→ **Description of the task**:
Quote all of the data that follows exactly as written, skipping the images.

→ **Dataset excerpt**:
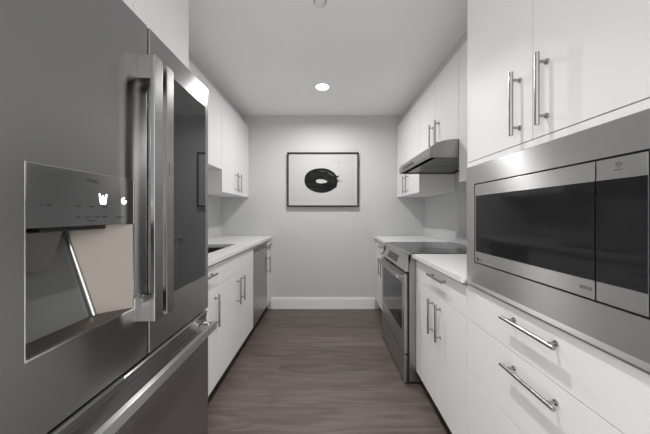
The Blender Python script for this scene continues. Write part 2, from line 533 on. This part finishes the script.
# microwave
MY0, MY1, MZ0, MZ1 = 0.507, 1.121, 0.9916, 1.3226      # opening of the trim kit
t = thing('microwave', 'built-in steel microwave with black glass front in the right-hand tower', 'microwave', (0.85, 0.82, 0.8895))
fr = obj('trim_frame', B(XBR - 0.003, XBR + 0.020, TY0 + 0.0005, TY1 - 0.0005, 0.8925, 1.3990, bev=0.0015), 'steel', t)
cut(fr, B(XBR - 0.1, XBR + 0.1, MY0, MY1, MZ0, MZ1))
box_lip = prism(bmesh.new(), [(XBR - 0.003, 0.8925), (XBR - 0.003, 0.9065), (XBR - 0.011, 0.8950), (XBR - 0.011, 0.8895), (XBR + 0.01, 0.8895), (XBR + 0.01, 0.8925)], TY0 + 0.0005, TY1 - 0.0005)
obj('bottom_lip', box_lip, 'hood', t, smooth=False)
obj('oven_box', B(XBR + 0.024, XR - 0.06, MY0 + 0.01, MY1 - 0.01, MZ0 - 0.05, MZ1 + 0.02), 'black', t)
obj('recess', B(XBR - 0.0005, XBR + 0.0235, MY0 + 0.0003, MY1 - 0.0003, MZ0 + 0.0003, MZ1 - 0.0003), 'gasket', t)  # black filler brought forward in the gap to paint its shadow line
c = 0.0055
YS = 0.613                                              # split between door and control panel
XF = XBR - 0.006
GZ0, GZ1 = 1.0415, 1.2715
dr = obj('door', B(XF, XBR + 0.020, YS + 0.0016, MY1 - 0.0105, MZ0 + c, MZ1 - c, bev=0.0012), 'steel', t)
obj('window', B(XF - 0.0008, XF + 0.004, YS + 0.0018, MY1 - 0.0175, GZ0, GZ1, bev=0.0003), 'glass', dr)
pn = obj('control_panel', B(XF, XBR + 0.020, MY0 + c, YS - 0.0016, MZ0 + c, MZ1 - c, bev=0.0012), 'steel', t)
obj('touch_glass', B(XF - 0.0008, XF + 0.004, MY0 + c + 0.0004, YS - 0.0018, GZ0, GZ1, bev=0.0003), 'glass', pn)


def disc_x(bm, x, y, z, r, n, t_=0.0005, seg=28):
    return cyl(bm, (x, y, z), (x + n * t_, y, z), r, seg=seg)


def arc_x(bm, x, y, z, r0, r1, a0, a1, n, t_=0.0005, seg=20):
    """thin raised ring sector on a face looking along n; angle 0 = reader's right, 90 = up"""
    b_ = bmesh.new()
    lay = []
    for xx in (x, x + n * t_):
        rows = []
        for r in (r0, r1):
            rows.append([b_.verts.new((xx, y + n * r * math.cos(math.radians(a0 + (a1 - a0) * k / seg)), z + r * math.sin(math.radians(a0 + (a1 - a0) * k / seg)))) for k in range(seg + 1)])
        lay.append(rows)
    for k in range(seg):
        for rows in lay:
            b_.faces.new((rows[0][k], rows[1][k], rows[1][k + 1], rows[0][k + 1]))
        for j in (0, 1):
            b_.faces.new((lay[0][j][k], lay[1][j][k], lay[1][j][k + 1], lay[0][j][k + 1]))
    for k in (0, seg):
        b_.faces.new((lay[0][0][k], lay[0][1][k], lay[1][1][k], lay[1][0][k]))
    bmesh.ops.recalc_face_normals(b_, faces=b_.faces)
    merge(bm, b_)
    return bm


# maker's round badge and letters, small marks
bm = disc_x(bmesh.new(), XF, 1.0905, 1.0105, 0.0088, -1)
obj('round_badge', bm, 'print_grey', dr)
bm = bmesh.new()
arc_x(bm, XF - 0.0005, 1.0905, 1.0105, 0.0058, 0.0068, 40, 360, -1)
box(bm, XF - 0.001, XF - 0.0005, 1.0895, 1.0904, 1.0075, 1.0140)
box(bm, XF - 0.001, XF - 0.0005, 1.0865, 1.0904, 1.0075, 1.0083)
disc_x(bm, XF - 0.0005, 1.0935, 1.0130, 0.0009, -1)
obj('badge_lines', bm, 'steel', dr)
text('lettering', 'LG', 0.0135, (XF - 0.0003, 1.0680, 1.0100), -1, 'badge_grey', dr)
bm = arc_x(bmesh.new(), XF, 0.5640, 1.3010, 0.0030, 0.0070, 60, 400, -1)
disc_x(bm, XF, 0.5640, 1.3010, 0.0022, -1)
obj('round_mark', bm, 'badge_grey', pn)
text('lettering', 'Inverter', 0.0052, (XF - 0.0003, 0.5640, 1.2905), -1, 'badge_grey', pn)
for (y_, w) in ((0.6430, 0.0085), (0.6265, 0.0058)):
    obj('press_mark', B(XF - 0.0006, XF + 0.001, y_ - w, y_ + w, 1.0155, 1.0245, bev=0.0005), 'badge_grey', dr)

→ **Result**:
The Blender Python script for this scene continues. Write part 2, from line 533 on. This part finishes the script.
# microwave
MY0, MY1, MZ0, MZ1 = 0.507, 1.121, 0.9916, 1.3226      # opening of the trim kit
t = thing('microwave', 'built-in steel microwave with black glass front in the right-hand tower', 'microwave', (0.85, 0.82, 0.8895))
fr = obj('trim_frame', B(XBR - 0.003, XBR + 0.020, TY0 + 0.0005, TY1 - 0.0005, 0.8925, 1.3990, bev=0.0015), 'steel', t)
cut(fr, B(XBR - 0.1, XBR + 0.1, MY0, MY1, MZ0, MZ1))
box_lip = prism(bmesh.new(), [(XBR - 0.003, 0.8925), (XBR - 0.003, 0.9065), (XBR - 0.011, 0.8950), (XBR - 0.011, 0.8895), (XBR + 0.01, 0.8895), (XBR + 0.01, 0.8925)], TY0 + 0.0005, TY1 - 0.0005)
obj('bottom_lip', box_lip, 'hood', t, smooth=False)
obj('oven_box', B(XBR + 0.024, XR - 0.06, MY0 + 0.01, MY1 - 0.01, MZ0 - 0.05, MZ1 + 0.02), 'black', t)
obj('recess', B(XBR - 0.0005, XBR + 0.0235, MY0 + 0.0003, MY1 - 0.0003, MZ0 + 0.0003, MZ1 - 0.0003), 'gasket', t)  # black filler brought forward in the gap to paint its shadow line
c = 0.0055
YS = 0.613                                              # split between door and control panel
XF = XBR - 0.006
GZ0, GZ1 = 1.0415, 1.2715
dr = obj('door', B(XF, XBR + 0.020, YS + 0.0016, MY1 - 0.0105, MZ0 + c, MZ1 - c, bev=0.0012), 'steel', t)
obj('window', B(XF - 0.0008, XF + 0.004, YS + 0.0018, MY1 - 0.0175, GZ0, GZ1, bev=0.0003), 'glass', dr)
pn = obj('control_panel', B(XF, XBR + 0.020, MY0 + c, YS - 0.0016, MZ0 + c, MZ1 - c, bev=0.0012), 'steel', t)
obj('touch_glass', B(XF - 0.0008, XF + 0.004, MY0 + c + 0.0004, YS - 0.0018, GZ0, GZ1, bev=0.0003), 'glass', pn)


def disc_x(bm, x, y, z, r, n, t_=0.0005, seg=28):
    return cyl(bm, (x, y, z), (x + n * t_, y, z), r, seg=seg)


def arc_x(bm, x, y, z, r0, r1, a0, a1, n, t_=0.0005, seg=20):
    """thin raised ring sector on a face looking along n; angle 0 = reader's right, 90 = up"""
    b_ = bmesh.new()
    lay = []
    for xx in (x, x + n * t_):
        rows = []
        for r in (r0, r1):
            rows.append([b_.verts.new((xx, y + n * r * math.cos(math.radians(a0 + (a1 - a0) * k / seg)), z + r * math.sin(math.radians(a0 + (a1 - a0) * k / seg)))) for k in range(seg + 1)])
        lay.append(rows)
    for k in range(seg):
        for rows in lay:
            b_.faces.new((rows[0][k], rows[1][k], rows[1][k + 1], rows[0][k + 1]))
        for j in (0, 1):
            b_.faces.new((lay[0][j][k], lay[1][j][k], lay[1][j][k + 1], lay[0][j][k + 1]))
    for k in (0, seg):
        b_.faces.new((lay[0][0][k], lay[0][1][k], lay[1][1][k], lay[1][0][k]))
    bmesh.ops.recalc_face_normals(b_, faces=b_.faces)
    merge(bm, b_)
    return bm


# maker's round badge and letters, small marks
bm = disc_x(bmesh.new(), XF, 1.0905, 1.0105, 0.0088, -1)
obj('round_badge', bm, 'print_grey', dr)
bm = bmesh.new()
arc_x(bm, XF - 0.0005, 1.0905, 1.0105, 0.0058, 0.0068, 40, 360, -1)
box(bm, XF - 0.001, XF - 0.0005, 1.0895, 1.0904, 1.0075, 1.0140)
box(bm, XF - 0.001, XF - 0.0005, 1.0865, 1.0904, 1.0075, 1.0083)
disc_x(bm, XF - 0.0005, 1.0935, 1.0130, 0.0009, -1)
obj('badge_lines', bm, 'steel', dr)
text('lettering', 'LG', 0.0135, (XF - 0.0003, 1.0680, 1.0100), -1, 'badge_grey', dr)
bm = arc_x(bmesh.new(), XF, 0.5640, 1.3010, 0.0030, 0.0070, 60, 400, -1)
disc_x(bm, XF, 0.5640, 1.3010, 0.0022, -1)
obj('round_mark', bm, 'badge_grey', pn)
text('lettering', 'Inverter', 0.0052, (XF - 0.0003, 0.5640, 1.2905), -1, 'badge_grey', pn)
for (y_, w) in ((0.6430, 0.0085), (0.6265, 0.0058)):
    obj('press_mark', B(XF - 0.0006, XF + 0.001, y_ - w, y_ + w, 1.0155, 1.0245, bev=0.0005), 'badge_grey', dr)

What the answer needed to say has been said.